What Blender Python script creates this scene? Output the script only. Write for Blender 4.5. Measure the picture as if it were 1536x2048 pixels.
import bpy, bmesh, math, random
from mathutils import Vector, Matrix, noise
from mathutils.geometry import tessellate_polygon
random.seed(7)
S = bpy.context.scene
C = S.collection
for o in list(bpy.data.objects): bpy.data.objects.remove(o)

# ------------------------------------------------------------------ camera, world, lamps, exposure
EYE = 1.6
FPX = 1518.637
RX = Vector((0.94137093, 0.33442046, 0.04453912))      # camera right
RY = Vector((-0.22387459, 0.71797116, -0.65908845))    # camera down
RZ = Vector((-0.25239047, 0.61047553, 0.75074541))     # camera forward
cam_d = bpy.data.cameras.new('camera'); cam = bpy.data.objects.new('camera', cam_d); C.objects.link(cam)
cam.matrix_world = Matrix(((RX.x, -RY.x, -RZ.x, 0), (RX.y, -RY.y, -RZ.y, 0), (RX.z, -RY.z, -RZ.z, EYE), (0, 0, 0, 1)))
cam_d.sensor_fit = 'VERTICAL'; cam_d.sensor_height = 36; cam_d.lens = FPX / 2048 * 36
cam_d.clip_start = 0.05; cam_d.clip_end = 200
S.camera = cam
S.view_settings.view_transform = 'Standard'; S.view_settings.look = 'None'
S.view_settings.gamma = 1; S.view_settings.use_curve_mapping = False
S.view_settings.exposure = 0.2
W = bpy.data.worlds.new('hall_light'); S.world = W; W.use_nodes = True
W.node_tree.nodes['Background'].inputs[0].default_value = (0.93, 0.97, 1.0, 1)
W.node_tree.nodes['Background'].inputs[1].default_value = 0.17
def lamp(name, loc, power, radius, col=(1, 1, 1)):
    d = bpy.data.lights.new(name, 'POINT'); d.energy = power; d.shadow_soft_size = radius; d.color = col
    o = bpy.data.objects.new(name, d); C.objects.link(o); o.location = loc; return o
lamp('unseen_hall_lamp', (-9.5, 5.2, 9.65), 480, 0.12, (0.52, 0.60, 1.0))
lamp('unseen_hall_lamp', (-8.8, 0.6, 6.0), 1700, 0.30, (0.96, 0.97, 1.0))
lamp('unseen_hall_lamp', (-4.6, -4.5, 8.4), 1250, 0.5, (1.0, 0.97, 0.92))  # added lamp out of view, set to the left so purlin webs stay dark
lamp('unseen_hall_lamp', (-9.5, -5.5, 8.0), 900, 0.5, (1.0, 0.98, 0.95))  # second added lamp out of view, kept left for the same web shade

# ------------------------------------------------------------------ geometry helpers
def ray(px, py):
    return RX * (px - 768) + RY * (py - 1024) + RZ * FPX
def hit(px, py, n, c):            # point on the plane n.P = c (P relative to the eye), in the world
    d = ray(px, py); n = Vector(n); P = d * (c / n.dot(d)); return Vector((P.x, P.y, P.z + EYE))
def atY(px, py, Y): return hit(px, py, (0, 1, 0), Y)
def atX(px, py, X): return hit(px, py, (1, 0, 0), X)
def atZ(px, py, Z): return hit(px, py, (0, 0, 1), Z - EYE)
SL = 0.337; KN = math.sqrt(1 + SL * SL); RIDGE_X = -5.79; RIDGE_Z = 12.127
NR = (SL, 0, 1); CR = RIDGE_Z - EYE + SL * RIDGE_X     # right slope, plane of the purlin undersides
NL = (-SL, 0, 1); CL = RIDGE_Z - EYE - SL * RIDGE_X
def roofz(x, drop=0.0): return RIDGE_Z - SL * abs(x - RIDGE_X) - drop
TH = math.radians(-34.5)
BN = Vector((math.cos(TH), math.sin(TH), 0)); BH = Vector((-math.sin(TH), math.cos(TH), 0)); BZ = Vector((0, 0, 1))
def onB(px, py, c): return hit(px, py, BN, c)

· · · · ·

TASK DESCRIPTION
Restate the whole listing exactly.

EXPECTED ANSWER
What Blender Python script creates this scene? Output the script only. Write for Blender 4.5. Measure the picture as if it were 1536x2048 pixels.
import bpy, bmesh, math, random
from mathutils import Vector, Matrix, noise
from mathutils.geometry import tessellate_polygon
random.seed(7)
S = bpy.context.scene
C = S.collection
for o in list(bpy.data.objects): bpy.data.objects.remove(o)

# ------------------------------------------------------------------ camera, world, lamps, exposure
EYE = 1.6
FPX = 1518.637
RX = Vector((0.94137093, 0.33442046, 0.04453912))      # camera right
RY = Vector((-0.22387459, 0.71797116, -0.65908845))    # camera down
RZ = Vector((-0.25239047, 0.61047553, 0.75074541))     # camera forward
cam_d = bpy.data.cameras.new('camera'); cam = bpy.data.objects.new('camera', cam_d); C.objects.link(cam)
cam.matrix_world = Matrix(((RX.x, -RY.x, -RZ.x, 0), (RX.y, -RY.y, -RZ.y, 0), (RX.z, -RY.z, -RZ.z, EYE), (0, 0, 0, 1)))
cam_d.sensor_fit = 'VERTICAL'; cam_d.sensor_height = 36; cam_d.lens = FPX / 2048 * 36
cam_d.clip_start = 0.05; cam_d.clip_end = 200
S.camera = cam
S.view_settings.view_transform = 'Standard'; S.view_settings.look = 'None'
S.view_settings.gamma = 1; S.view_settings.use_curve_mapping = False
S.view_settings.exposure = 0.2
W = bpy.data.worlds.new('hall_light'); S.world = W; W.use_nodes = True
W.node_tree.nodes['Background'].inputs[0].default_value = (0.93, 0.97, 1.0, 1)
W.node_tree.nodes['Background'].inputs[1].default_value = 0.17
def lamp(name, loc, power, radius, col=(1, 1, 1)):
    d = bpy.data.lights.new(name, 'POINT'); d.energy = power; d.shadow_soft_size = radius; d.color = col
    o = bpy.data.objects.new(name, d); C.objects.link(o); o.location = loc; return o
lamp('unseen_hall_lamp', (-9.5, 5.2, 9.65), 480, 0.12, (0.52, 0.60, 1.0))
lamp('unseen_hall_lamp', (-8.8, 0.6, 6.0), 1700, 0.30, (0.96, 0.97, 1.0))
lamp('unseen_hall_lamp', (-4.6, -4.5, 8.4), 1250, 0.5, (1.0, 0.97, 0.92))  # added lamp out of view, set to the left so purlin webs stay dark
lamp('unseen_hall_lamp', (-9.5, -5.5, 8.0), 900, 0.5, (1.0, 0.98, 0.95))  # second added lamp out of view, kept left for the same web shade

# ------------------------------------------------------------------ geometry helpers
def ray(px, py):
    return RX * (px - 768) + RY * (py - 1024) + RZ * FPX
def hit(px, py, n, c):            # point on the plane n.P = c (P relative to the eye), in the world
    d = ray(px, py); n = Vector(n); P = d * (c / n.dot(d)); return Vector((P.x, P.y, P.z + EYE))
def atY(px, py, Y): return hit(px, py, (0, 1, 0), Y)
def atX(px, py, X): return hit(px, py, (1, 0, 0), X)
def atZ(px, py, Z): return hit(px, py, (0, 0, 1), Z - EYE)
SL = 0.337; KN = math.sqrt(1 + SL * SL); RIDGE_X = -5.79; RIDGE_Z = 12.127
NR = (SL, 0, 1); CR = RIDGE_Z - EYE + SL * RIDGE_X     # right slope, plane of the purlin undersides
NL = (-SL, 0, 1); CL = RIDGE_Z - EYE - SL * RIDGE_X
def roofz(x, drop=0.0): return RIDGE_Z - SL * abs(x - RIDGE_X) - drop
TH = math.radians(-34.5)
BN = Vector((math.cos(TH), math.sin(TH), 0)); BH = Vector((-math.sin(TH), math.cos(TH), 0)); BZ = Vector((0, 0, 1))
def onB(px, py, c): return hit(px, py, BN, c)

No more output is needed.